[Start of GIVEN MATERIAL]

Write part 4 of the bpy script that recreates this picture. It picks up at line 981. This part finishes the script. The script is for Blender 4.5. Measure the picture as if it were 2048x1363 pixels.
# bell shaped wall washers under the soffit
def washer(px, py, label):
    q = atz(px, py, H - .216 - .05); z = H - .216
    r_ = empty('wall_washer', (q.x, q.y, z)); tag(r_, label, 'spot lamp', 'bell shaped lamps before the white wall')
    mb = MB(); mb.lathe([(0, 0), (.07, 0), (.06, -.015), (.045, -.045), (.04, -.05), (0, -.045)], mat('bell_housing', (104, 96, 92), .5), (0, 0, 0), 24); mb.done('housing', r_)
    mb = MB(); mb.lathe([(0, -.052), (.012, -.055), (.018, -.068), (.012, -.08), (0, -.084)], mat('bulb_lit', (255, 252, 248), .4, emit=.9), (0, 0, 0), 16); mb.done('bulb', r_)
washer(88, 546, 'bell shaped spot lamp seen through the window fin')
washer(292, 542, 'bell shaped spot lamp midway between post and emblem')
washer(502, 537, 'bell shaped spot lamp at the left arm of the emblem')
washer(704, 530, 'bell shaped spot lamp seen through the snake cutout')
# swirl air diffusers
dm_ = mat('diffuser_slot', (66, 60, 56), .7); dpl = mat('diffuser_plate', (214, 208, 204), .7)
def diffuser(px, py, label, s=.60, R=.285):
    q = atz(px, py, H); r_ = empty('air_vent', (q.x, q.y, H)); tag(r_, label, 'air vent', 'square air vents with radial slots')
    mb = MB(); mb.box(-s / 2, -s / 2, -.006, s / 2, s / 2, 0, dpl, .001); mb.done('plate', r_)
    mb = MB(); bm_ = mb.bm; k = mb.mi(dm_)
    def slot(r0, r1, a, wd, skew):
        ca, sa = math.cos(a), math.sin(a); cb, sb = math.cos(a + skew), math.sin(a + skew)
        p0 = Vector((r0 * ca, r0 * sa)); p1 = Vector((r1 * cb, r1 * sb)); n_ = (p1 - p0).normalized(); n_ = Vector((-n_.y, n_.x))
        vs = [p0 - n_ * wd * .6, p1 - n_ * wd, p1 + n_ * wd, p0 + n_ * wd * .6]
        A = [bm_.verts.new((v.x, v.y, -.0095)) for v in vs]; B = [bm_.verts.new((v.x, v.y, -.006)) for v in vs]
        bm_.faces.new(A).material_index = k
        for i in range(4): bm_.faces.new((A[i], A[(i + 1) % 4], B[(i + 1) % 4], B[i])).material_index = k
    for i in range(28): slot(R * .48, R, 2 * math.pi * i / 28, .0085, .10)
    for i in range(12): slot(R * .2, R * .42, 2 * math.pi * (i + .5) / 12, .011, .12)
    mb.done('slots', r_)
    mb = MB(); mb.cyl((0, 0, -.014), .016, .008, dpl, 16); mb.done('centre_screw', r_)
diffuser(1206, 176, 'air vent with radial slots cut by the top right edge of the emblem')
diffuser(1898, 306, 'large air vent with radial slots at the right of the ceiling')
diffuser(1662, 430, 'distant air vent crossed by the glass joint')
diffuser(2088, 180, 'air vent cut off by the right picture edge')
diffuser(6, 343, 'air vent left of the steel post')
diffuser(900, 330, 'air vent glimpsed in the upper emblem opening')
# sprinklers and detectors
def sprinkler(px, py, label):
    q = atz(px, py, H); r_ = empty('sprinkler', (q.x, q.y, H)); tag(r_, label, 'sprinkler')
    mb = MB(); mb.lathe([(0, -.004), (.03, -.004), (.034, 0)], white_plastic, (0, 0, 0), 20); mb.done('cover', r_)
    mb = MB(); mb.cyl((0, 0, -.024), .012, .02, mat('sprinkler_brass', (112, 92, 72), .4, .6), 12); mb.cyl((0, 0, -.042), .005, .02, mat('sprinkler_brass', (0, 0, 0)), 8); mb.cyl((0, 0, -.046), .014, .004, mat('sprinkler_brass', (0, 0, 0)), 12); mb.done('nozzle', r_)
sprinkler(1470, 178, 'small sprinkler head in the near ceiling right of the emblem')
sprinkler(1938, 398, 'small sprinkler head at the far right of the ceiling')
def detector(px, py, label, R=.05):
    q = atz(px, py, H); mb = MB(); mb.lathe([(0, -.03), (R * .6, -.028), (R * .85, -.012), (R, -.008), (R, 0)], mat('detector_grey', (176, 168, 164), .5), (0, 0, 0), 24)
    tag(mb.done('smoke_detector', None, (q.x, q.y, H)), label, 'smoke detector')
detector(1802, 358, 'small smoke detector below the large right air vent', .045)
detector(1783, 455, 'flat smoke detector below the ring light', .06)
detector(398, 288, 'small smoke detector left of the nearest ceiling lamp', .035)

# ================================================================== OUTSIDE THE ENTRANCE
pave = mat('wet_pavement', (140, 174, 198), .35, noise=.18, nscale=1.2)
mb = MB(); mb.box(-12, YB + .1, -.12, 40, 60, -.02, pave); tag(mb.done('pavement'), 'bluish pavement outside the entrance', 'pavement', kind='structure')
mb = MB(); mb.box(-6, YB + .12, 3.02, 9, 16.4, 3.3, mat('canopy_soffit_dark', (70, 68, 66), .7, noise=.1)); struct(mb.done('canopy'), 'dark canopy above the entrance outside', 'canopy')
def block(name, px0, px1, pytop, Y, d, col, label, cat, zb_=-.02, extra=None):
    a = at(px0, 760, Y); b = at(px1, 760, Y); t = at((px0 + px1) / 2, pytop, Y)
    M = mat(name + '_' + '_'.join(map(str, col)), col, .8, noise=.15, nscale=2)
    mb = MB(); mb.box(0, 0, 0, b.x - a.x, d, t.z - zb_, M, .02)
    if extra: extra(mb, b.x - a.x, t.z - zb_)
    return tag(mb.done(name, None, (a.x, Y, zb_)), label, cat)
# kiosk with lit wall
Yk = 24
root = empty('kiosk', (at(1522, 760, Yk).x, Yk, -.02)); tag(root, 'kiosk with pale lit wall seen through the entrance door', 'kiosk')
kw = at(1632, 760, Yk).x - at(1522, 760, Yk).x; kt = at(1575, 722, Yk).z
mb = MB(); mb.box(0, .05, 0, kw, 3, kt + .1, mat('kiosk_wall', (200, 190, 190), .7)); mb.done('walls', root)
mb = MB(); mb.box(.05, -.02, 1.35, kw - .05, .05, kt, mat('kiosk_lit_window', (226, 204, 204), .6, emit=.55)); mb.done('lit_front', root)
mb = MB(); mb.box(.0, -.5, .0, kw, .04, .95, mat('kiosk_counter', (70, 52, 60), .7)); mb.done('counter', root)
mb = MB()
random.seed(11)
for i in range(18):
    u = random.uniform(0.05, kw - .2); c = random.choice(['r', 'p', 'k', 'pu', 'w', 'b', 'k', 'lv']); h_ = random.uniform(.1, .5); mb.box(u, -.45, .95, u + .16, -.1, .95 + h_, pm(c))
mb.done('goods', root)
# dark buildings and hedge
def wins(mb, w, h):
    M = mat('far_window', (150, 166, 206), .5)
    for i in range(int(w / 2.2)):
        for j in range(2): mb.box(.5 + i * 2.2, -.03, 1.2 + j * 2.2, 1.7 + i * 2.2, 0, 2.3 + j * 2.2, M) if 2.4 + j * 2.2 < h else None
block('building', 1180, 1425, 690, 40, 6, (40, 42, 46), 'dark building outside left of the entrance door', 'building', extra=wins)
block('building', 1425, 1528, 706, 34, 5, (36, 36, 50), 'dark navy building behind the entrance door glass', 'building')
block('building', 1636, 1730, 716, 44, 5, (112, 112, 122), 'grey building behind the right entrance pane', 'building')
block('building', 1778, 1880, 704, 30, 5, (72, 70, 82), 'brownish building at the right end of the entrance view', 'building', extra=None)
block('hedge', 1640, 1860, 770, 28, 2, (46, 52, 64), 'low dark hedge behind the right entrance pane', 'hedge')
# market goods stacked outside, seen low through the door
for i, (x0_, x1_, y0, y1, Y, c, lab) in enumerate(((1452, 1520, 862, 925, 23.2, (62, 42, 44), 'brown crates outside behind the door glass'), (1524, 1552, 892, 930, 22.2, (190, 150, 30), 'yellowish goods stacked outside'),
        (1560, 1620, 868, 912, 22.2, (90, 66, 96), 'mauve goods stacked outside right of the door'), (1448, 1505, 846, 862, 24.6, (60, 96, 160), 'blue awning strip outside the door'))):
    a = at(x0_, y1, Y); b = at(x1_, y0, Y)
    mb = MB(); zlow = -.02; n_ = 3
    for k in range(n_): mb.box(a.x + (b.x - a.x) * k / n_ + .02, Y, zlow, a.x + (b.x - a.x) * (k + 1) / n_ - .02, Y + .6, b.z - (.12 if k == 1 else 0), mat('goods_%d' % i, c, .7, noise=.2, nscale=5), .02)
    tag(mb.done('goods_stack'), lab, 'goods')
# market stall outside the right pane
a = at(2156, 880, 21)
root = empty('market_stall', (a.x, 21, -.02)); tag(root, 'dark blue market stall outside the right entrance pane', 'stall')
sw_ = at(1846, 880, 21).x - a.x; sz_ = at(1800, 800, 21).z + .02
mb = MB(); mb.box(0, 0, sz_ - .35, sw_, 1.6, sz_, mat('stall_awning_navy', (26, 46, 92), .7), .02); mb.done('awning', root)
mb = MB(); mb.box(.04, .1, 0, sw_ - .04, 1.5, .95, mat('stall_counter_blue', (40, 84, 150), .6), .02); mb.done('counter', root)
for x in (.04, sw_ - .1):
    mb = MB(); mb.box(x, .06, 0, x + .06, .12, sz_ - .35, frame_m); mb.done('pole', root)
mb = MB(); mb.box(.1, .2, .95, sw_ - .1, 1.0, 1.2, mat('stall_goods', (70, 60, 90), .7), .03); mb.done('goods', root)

[End of GIVEN MATERIAL]

*SHORT PROBLEM*: Gather each line that holds "picture".

*REPLY*:
Write part 4 of the bpy script that recreates this picture. It picks up at line 981. This part finishes the script. The script is for Blender 4.5. Measure the picture as if it were 2048x1363 pixels.
diffuser(2088, 180, 'air vent cut off by the right picture edge')